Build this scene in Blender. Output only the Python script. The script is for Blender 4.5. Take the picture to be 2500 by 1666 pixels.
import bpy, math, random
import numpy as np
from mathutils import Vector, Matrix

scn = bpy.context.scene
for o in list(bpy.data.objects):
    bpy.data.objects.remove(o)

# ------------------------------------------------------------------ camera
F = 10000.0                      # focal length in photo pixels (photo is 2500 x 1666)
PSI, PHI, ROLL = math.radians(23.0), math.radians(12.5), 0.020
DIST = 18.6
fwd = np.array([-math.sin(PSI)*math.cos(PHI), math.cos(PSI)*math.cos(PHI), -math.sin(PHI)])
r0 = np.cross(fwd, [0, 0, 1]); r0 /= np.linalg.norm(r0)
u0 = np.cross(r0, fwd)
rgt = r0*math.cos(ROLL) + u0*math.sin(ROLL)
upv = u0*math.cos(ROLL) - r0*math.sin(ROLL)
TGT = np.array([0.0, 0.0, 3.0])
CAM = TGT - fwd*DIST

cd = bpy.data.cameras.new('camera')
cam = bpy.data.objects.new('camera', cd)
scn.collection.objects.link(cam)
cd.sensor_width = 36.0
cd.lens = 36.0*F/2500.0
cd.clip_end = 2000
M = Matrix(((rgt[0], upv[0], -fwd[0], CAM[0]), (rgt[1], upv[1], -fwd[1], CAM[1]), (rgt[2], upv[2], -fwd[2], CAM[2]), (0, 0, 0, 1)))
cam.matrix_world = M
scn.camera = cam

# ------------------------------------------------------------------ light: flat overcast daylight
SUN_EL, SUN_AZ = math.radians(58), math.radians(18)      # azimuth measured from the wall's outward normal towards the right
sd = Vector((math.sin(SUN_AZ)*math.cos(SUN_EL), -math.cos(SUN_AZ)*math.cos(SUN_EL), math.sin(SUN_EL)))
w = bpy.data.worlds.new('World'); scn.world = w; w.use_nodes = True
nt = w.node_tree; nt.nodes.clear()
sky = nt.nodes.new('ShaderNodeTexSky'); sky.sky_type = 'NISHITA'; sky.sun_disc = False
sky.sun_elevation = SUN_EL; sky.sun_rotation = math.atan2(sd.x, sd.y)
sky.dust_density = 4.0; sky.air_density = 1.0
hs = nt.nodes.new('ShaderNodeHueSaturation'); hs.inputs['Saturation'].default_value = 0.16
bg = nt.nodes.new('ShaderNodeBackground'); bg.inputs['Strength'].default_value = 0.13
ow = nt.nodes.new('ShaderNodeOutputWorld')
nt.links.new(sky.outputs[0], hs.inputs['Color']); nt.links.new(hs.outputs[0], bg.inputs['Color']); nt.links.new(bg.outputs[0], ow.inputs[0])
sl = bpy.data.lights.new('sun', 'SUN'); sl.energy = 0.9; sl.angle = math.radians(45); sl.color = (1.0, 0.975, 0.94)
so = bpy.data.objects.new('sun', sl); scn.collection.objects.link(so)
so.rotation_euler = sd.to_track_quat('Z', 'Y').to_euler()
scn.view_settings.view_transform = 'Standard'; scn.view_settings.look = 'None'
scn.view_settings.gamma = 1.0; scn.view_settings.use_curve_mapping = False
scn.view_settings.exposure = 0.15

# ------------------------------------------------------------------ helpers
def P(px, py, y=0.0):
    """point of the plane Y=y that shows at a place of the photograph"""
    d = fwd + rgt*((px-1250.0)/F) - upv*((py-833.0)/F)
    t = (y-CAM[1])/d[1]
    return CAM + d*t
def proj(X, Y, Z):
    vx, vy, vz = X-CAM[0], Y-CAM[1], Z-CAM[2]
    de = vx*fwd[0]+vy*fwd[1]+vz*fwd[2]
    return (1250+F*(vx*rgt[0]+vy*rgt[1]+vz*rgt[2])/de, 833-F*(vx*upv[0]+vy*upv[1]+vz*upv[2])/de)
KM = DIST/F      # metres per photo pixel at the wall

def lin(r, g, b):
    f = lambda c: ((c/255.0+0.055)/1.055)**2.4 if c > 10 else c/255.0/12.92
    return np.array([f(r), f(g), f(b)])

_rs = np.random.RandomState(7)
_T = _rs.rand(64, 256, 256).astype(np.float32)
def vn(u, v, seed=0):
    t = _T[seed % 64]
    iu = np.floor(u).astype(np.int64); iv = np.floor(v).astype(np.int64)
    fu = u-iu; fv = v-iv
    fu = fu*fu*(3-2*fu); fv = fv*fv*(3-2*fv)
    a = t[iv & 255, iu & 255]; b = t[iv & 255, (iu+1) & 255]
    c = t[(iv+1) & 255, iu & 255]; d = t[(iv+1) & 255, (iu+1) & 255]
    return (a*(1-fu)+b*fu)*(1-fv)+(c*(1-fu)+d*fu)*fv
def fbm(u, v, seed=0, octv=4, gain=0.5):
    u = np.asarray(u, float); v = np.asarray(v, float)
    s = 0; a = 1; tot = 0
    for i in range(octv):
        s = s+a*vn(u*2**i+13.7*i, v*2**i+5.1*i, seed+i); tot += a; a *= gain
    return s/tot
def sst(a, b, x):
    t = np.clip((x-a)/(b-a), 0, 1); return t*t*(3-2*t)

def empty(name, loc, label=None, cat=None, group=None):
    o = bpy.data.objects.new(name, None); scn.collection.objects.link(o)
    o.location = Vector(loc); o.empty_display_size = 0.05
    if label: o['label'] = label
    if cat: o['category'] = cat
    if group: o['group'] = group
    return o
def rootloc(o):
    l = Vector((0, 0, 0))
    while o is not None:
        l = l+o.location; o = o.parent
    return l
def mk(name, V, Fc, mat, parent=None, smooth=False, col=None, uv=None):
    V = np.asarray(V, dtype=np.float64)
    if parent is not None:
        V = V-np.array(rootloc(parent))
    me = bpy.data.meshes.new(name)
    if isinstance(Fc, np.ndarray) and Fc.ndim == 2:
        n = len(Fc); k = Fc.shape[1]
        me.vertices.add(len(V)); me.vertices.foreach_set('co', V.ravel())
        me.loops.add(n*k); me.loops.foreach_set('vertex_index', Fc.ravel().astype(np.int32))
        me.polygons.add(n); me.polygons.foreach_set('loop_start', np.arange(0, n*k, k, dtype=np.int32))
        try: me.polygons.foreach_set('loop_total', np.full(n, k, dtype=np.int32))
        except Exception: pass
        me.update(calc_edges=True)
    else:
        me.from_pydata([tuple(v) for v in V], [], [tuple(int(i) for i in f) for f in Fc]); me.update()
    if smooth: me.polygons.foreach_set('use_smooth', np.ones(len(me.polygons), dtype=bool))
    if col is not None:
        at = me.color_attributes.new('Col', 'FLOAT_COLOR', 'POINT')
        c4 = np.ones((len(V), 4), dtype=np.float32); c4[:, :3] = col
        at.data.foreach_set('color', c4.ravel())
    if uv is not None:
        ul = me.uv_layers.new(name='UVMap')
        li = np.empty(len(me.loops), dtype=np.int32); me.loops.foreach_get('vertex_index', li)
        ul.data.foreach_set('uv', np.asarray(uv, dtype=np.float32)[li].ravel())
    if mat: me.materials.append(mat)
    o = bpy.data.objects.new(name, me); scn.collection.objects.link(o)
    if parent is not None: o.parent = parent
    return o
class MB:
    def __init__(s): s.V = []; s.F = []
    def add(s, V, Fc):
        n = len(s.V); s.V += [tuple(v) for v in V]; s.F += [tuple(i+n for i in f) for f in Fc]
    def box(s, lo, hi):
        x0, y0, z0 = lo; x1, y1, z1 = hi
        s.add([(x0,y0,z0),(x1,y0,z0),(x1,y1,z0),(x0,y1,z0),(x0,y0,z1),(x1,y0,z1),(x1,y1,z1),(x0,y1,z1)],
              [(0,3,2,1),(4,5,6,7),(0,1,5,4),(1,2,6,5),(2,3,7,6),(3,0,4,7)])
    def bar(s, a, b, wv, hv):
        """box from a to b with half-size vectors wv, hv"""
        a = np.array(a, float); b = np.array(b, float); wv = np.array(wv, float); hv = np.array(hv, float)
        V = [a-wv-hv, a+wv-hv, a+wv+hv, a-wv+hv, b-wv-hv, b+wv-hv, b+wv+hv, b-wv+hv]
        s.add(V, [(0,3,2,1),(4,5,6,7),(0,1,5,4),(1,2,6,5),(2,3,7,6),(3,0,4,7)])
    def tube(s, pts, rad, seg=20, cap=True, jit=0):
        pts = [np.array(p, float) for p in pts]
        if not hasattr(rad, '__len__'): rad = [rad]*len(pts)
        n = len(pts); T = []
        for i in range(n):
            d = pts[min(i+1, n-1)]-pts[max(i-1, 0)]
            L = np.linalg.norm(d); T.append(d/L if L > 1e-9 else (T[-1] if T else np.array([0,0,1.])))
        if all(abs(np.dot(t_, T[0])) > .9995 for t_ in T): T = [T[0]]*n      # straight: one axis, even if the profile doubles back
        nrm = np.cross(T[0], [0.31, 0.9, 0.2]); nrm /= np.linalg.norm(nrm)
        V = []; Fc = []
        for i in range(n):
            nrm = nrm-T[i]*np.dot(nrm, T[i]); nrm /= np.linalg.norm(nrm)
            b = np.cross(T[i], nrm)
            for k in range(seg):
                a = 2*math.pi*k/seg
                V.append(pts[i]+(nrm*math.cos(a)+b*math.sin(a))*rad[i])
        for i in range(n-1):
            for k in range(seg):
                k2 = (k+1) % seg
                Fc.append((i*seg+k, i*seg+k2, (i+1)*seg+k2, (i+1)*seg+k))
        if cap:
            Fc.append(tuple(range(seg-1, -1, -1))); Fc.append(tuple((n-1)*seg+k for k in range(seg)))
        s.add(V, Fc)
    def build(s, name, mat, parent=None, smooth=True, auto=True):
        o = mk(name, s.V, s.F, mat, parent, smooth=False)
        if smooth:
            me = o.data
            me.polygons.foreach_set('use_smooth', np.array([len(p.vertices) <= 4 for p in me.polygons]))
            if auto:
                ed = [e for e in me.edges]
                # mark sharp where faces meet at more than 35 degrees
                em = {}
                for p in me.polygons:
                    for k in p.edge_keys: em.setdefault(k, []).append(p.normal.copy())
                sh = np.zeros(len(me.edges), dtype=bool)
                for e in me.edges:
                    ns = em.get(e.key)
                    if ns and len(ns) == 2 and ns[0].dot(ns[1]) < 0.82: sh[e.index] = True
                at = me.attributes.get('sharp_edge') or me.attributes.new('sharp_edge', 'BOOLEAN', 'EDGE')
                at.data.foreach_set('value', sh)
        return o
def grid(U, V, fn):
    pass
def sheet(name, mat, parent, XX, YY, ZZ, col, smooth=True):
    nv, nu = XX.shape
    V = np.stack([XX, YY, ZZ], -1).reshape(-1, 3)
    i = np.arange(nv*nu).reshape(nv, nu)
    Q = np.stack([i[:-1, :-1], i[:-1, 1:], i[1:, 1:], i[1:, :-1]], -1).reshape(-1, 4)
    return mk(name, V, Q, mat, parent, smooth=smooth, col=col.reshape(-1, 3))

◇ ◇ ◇

Reproduce only the lines from the top of the material through the one bearing "bpy.data.objects.remove(o)", each exactly as it stands.

Build this scene in Blender. Output only the Python script. The script is for Blender 4.5. Take the picture to be 2500 by 1666 pixels.
import bpy, math, random
import numpy as np
from mathutils import Vector, Matrix

scn = bpy.context.scene
for o in list(bpy.data.objects):
    bpy.data.objects.remove(o)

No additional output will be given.